The address books available on microfiche (!) have a very handy section where you can find things by address and see who owns the building, what it is used for, and/or who lives there. In the 1930 edition for Elberfeld, we find Heinrich still at the old address, Schleswiger Str. 45, listed as a Stadtobersekretär, on the third floor. In 1932, has disappeared from this address but no new tenant has shown up for the flat as yet.

Under Obergrünewalder Straße 21, however, we find, eureka, the “Städtische Leihanstalt” – no wonder I couldn’t find it before, I wouldn’t have thought of giving it that name! Heinrich is listed as resident on the first floor, still Stadtobersekretär. His predecessor in the flat and presumably in the job, was listed in the 1930 edition as Otto Drees, Leihhausverwalter.

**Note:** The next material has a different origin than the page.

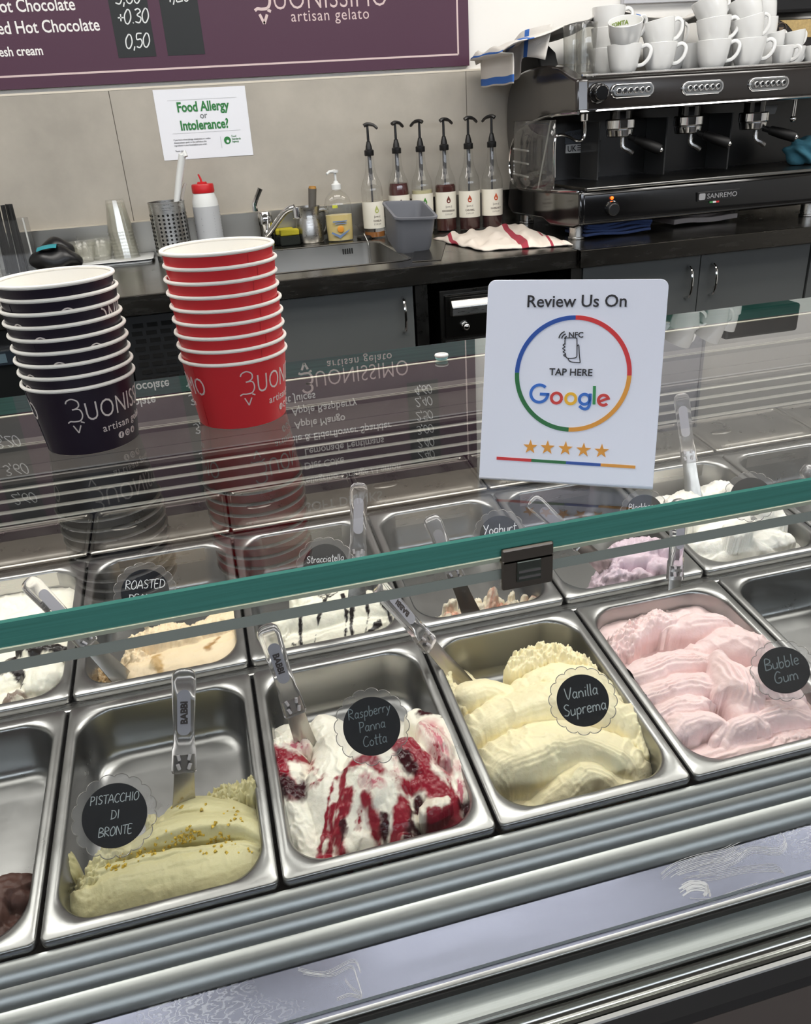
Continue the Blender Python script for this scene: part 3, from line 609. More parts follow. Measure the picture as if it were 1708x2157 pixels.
sd = so.modifiers.new('thick', 'SOLIDIFY'); sd.thickness = 0.003
m = MB(); m.tube([at_x(1160, 255, 1.185), at_x(1133, 398, 1.185)], 0.003, 6); m.build('shield_edge', mat('clear_edge', rgb(190, 190, 186), 0.2), cm)
m = MB()
for z in (0.535, 0.575, 0.615): m.tube([(MX0 - 0.045, 2.10, z), (MX0 - 0.042, 2.24, z + 0.004)], 0.0035, 6)
m.build('shield_rib', mat('clear_edge'), so)
# front controls
def at_front(px, py): return at_y(px, py, 1.820)
for px, py in ((1332, 190), (1480, 184), (1619, 176)):
    c = at_front(px, py); w, h = 0.071, 0.019
    ring = MB().prism([(c.x + x, c.z + z) for x, z in rrect(-w, w, -h, h, h - .0005, 6)], c.y - 0.004, c.y + 0.01, 'y').build('button_bezel', CHROME, cm, bevel=0.002)
    MB().prism([(c.x + x, c.z + z) for x, z in rrect(-w + .007, w - .007, -h + .006, h - .006, h - .0065, 6)], c.y - 0.006, c.y, 'y').build('button_plate', mat('button_plate', rgb(140, 140, 138), 0.25, 1.0), ring)
    for i in range(6):
        x = c.x - 0.048 + i * 0.0192
        k = MB().cyl((x, c.y - 0.010, c.z), (x, c.y - 0.004, c.z), 0.0085, 16).build('button', CHROME, ring, bevel=0.0015)
        MB().cyl((x + .0008, c.y - 0.0108, c.z + 0.001), (x + .0008, c.y - 0.0095, c.z + 0.001), 0.0052, 12).build('button_print', BLACK, ring)
c = at_front(1258, 196)
kn = MB().cyl((c.x, c.y - 0.034, c.z), (c.x, c.y - 0.002, c.z), 0.023, 24).cyl((c.x, c.y - 0.006, c.z), (c.x, c.y + 0.006, c.z), 0.028, 24).build('steam_knob', GLOSSBLACK, cm, bevel=0.004)
m = MB(); m.tube([(c.x + 0.020 * math.cos(a), c.y - 0.0345, c.z + 0.020 * math.sin(a)) for a in [k * 0.25 - 0.6 for k in range(9)]], 0.0018, 6); m.build('knob_mark', CHROME, kn)
c = at_y(1289, 438, 1.766)
dl = MB().cyl((c.x, c.y - 0.016, c.z - .004), (c.x, c.y + 0.004, c.z - .004), 0.019, 22).build('dial', BLACK, cm, bevel=0.003)
m = MB(); m.tube([(c.x + 0.022 * math.cos(a), c.y - 0.002, c.z + 0.022 * math.sin(a) - .004) for a in [0.45 + k * 0.224 for k in range(11)]], 0.0028, 6); m.build('dial_ring', CHROME, cm)
c = at_y(1289, 417, 1.766)
MB().sphere((c.x, c.y, c.z), 0.0052, 12).build('pilot_light', mat('orange_lamp', rgb(255, 110, 30), 0.3, emit=rgb(255, 90, 15), estr=2.5), cm)
# front badge
c = at_y(1513, 411, 1.764); bd = MB().bb(c.x - 0.075, c.x + 0.075, c.y - 0.003, c.y + 0.004, c.z - 0.0135, c.z + 0.0135).build('badge', mat('badge_black', rgb(30, 30, 31), 0.3), cm, smooth=False, bevel=0.001)
lt = MB(); M = frame((c.x - 0.043, c.y - 0.0034, c.z - 0.007), (1, 0, 0), (0, 0, 1)); put_text(lt, 'SANREMO', 0.021, M, sx=1.12)
lt.build('badge_lettering', mat('badge_silver', rgb(190, 190, 192), 0.3, 0.5), bd, smooth=False)
MB().prism([(c.x - 0.06 + x, c.z + z) for x, z in rrect(-.011, .011, -.0095, .0095, .004, 4)], c.y - 0.0042, c.y - 0.002, 'y').build('badge_emblem', MATS['badge_silver'], bd)
for k, cc in enumerate(((60, 130, 70), (225, 225, 225), (190, 40, 45))):
    MB().bb(c.x - 0.03 + k * .011, c.x - 0.019 + k * .011, c.y - 0.003, c.y + 0.002, c.z - 0.0215, c.z - 0.0165).build('badge_flag', mat('flag_%d' % k, rgb(*cc), 0.5), bd, smooth=False)
MB().bb(1.30 + 0.03, 2.2, 1.7665, 1.772, 0.412, 0.416).build('panel_groove', MATTEBLACK, cm, smooth=False)
# three groups with portafilters
for gx, (px, py), (hx, hy) in ((1, (1306, 272), (1392, 316)), (2, (1449, 265), (1536, 303)), (3, (1586, 257), (1676, 289))):
    c = at_y(px, py, 1.955)
    gr = MB().cyl((c.x, 1.955, c.z + 0.010), (c.x, 1.955, 0.722), 0.034, 20).build('group_head', GLOSSBLACK, cm)
    MB().cyl((c.x, 1.955, c.z - 0.0005), (c.x, 1.955, c.z + 0.03), 0.0475, 28).build('group_collar', CHROME, gr, bevel=0.004)
    MB().cyl((c.x, 1.955, c.z - 0.022), (c.x, 1.955, c.z), 0.041, 28, 0.0445).build('filter_basket', CHROME, gr, bevel=0.003)
    e = at_y(hx, hy, 1.85); d = (Vector(e) - Vector((c.x, 1.955, c.z - 0.01))).normalized(); s_ = Vector((c.x, 1.955, c.z - 0.01))
    MB().tube([s_ + d * 0.036, s_ + d * 0.055, s_ + d * 0.06, s_ + d * 0.10, Vector(e) - d * 0.01, Vector(e)], [0.009, 0.009, 0.0135, 0.0165, 0.0165, 0.014], 14).build('portafilter_handle', mat('bakelite', rgb(13, 13, 14), 0.5, spec=0.3), gr)
    MB().sphere(Vector(e), 0.0075, 10).build('handle_cap', CHROME, gr)
    sp = MB(); sp.tube(smooth_path([(c.x + 0.004, 1.94, c.z - 0.02), (c.x + 0.002, 1.935, c.z - 0.05), (c.x + 0.02, 1.93, c.z - 0.062), (c.x + 0.035, 1.93, c.z - 0.072)], 4), [0.008] * 11 + [0.0075] * 2, 8); sp.build('spout', STEEL, gr)
    MB().bb(c.x - 0.052, c.x - 0.047, 2.0, 2.129, 0.515, 0.69).bb(c.x - 0.05, c.x + 0.02, 2.122, 2.129, 0.53, 0.63).build('divider', mat('divider_glass', rgb(70, 70, 70), 0.15), cm, smooth=False)
wd = MB(); wp = [at_y(1231, 238, 1.92), at_y(1231, 285, 1.92), at_y(1218, 297, 1.92), at_y(1195, 287, 1.92), at_y(1176, 285, 1.92), at_y(1168, 300, 1.92), at_y(1167, 374, 1.92)]
wd.tube(smooth_path([tuple(p) for p in wp], 4), 0.0042, 8); wd.build('steam_wand', CHROME, cm)
p = at_y(1231, 247, 1.915); MB().cyl((p.x, p.y, p.z - 0.012), (p.x, p.y, p.z + 0.012), 0.012, 16).build('wand_joint', CHROME, cm, bevel=0.003)
p = at_y(1671, 242, 1.9); MB().cyl((p.x, p.y, p.z - 0.014), (p.x, p.y, p.z + 0.06), 0.0055, 12).sphere((p.x, p.y, p.z - 0.012), 0.01, 12).build('water_tap', CHROME, cm)
def plate(name, pts, y, m, par, t=0.0012):
    P = [at_y(a, b_, y) for a, b_ in pts]; mb = MB()
    return mb.add([(p.x, p.y, p.z) for p in P] + [(p.x, p.y + t, p.z) for p in P], [(0, 1, 2, 3), (7, 6, 5, 4), (0, 4, 5, 1), (1, 5, 6, 2), (2, 6, 7, 3), (3, 7, 4, 0)]).build(name, m, par, smooth=False)
pl = plate('rating_plate', [(1190, 278), (1252, 268), (1250, 300), (1190, 304)], 2.1285, mat('plate_grey', rgb(70, 74, 80), 0.3), cm)
lt = MB(); a = at_y(1193, 285, 2.1275); put_text(lt, 'CE SANREMO', 0.014, frame((a.x, a.y, a.z - .004), (1, 0, 0.05), (0, 0, 1)), sx=1.0)
lt.build('plate_print', mat('plate_ink', rgb(28, 28, 30), 0.4), pl, smooth=False)
pl = plate('approval_label', [(1192, 305), (1242, 301), (1240, 321), (1191, 323)], 2.127, mat('label_white', rgb(196, 196, 196), 0.5), cm)
lt = MB(); a = at_y(1195, 320, 2.1262); put_text(lt, 'UK', 0.026, frame((a.x, a.y, a.z), (1, 0, 0.03), (0, 0, 1)), sx=0.9, bold=0.0005)
for i in range(3): lt.bb(a.x + 0.036, a.x + 0.055, 2.1255, 2.1262, a.z + 0.002 + i * .007, a.z + 0.005 + i * .007)
lt.build('label_print', mat('plate_ink'), pl, smooth=False)
pl = plate('hanging_tag', [(1610, 222), (1640, 219), (1632, 240), (1604, 243)], 1.95, mat('tag_grey', rgb(96, 96, 96), 0.5), cm)
for x, y in ((1.205, 1.838), (1.228, 2.31), (2.05, 1.83), (2.07, 2.31)):
    MB().cyl((x, y, WZ), (x, y, 0.402), 0.0235, 20).cyl((x, y, WZ), (x, y, WZ + 0.008), 0.0265, 20).build('foot', STEEL, cm, bevel=0.002)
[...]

According to my previous information, they moved to Gronaustraße 35 in June 1933. However, the address book Barmen 1934 still lists this street as Königsstraße. It was renamed some time after the 1929 merger because Elberfeld also had a street with that name (see below). In Königsstraße 35 he is listed on the first floor as a Reisender (travelling salesman) which seems to suggest that he was suspended from his position in the city administration for some time while the investigation was ongoing. Not sure if he actually worked as a travelling salesman or whether this was just a euphemism for unemployed?

The first united addressbook for Wuppertal, dated 1935, has the new street name Gronaustraße and lists Heinrich as Stadtinspektor, which is two pay grades above his previous classification as Obersekretär. His successor in the pawnshop is named as Karl Schwabe, Stadtass.

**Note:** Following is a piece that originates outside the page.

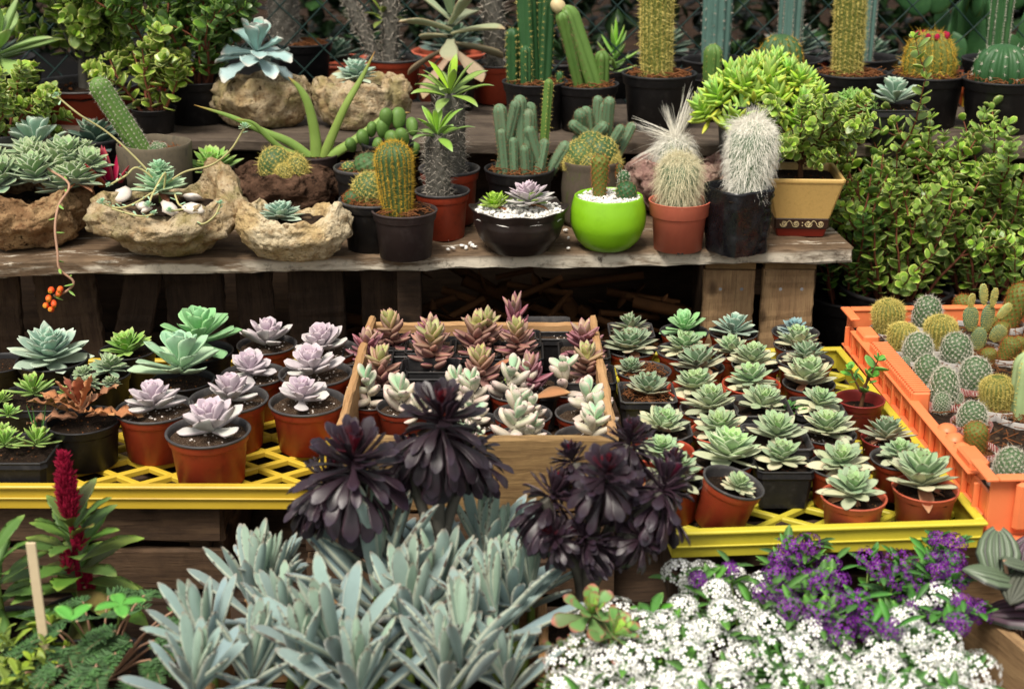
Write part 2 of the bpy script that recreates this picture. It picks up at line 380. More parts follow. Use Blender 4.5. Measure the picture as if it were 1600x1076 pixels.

Further files I consulted contained a detailed description of how the pawnshop worked – the staff members included three permanent helpers, a clerk responsible for the till, an apprentice and two magazine workers, so a total of eight people. Elsewhere, there is also a mention of experts for the valuation of specific groups of items. Heinrich is named in a document dated 1.12.1931. After that, however, the file goes dark and the next document dates from 1937.

After leaving the archive, I took the Schwebebahn to the Luisenviertel to find the old pawnshop and was very pleased to find that not only it survived but also it is in the very heart of the Luisenviertel which at least today is an extremely attractive neighbourhood with lots of restaurants. I think it is this building on the corner, shown below, which today goes as Friedrich-Ebert-Straße 38, as the building to its left on the Obergrünewalder Str. is number 19 and the next buildings on the other side of the corner plots are number 24 (confusingly) and 25. Which would fit my theory that the two corner plots were reassigned to Friedrich Ebert Str. but were previously known as Obergrünewalder Str. 21 and 23. Incidentally, today’s Friedrich Ebert Str., the main axis of Luisenviertel parallel to Luisenstr., was historically the Königstraße of Elberfeld, so in 1933 Heinrich moved from the corner of one Königstraße to the other.

Anyhow, I am adopting this lovely building here, prove me wrong:

This is the front towards Obergrünewalder Straße (with parts of number 19 on the left) with a shop selling Wuppertal merch (note the Schwebebahn-inspired murals below the windows!):

And this is the Friedrich Ebert side of things with an estate agent:

Update 5.10.2023. I now found a historic Pharus map from the 1920s which has the "Städt. Leihhaus" marked on the other side of Friedrich Ebert Str., i.e. where the modern red building is on the second photo. That's a shame, because nothing old survives there, the next two buildings also look like they were built in the 1950s or later. Oh, and I found this blog entry from the local Sparkasse (savings bank) on the history of the concept and social importance of pawnshops.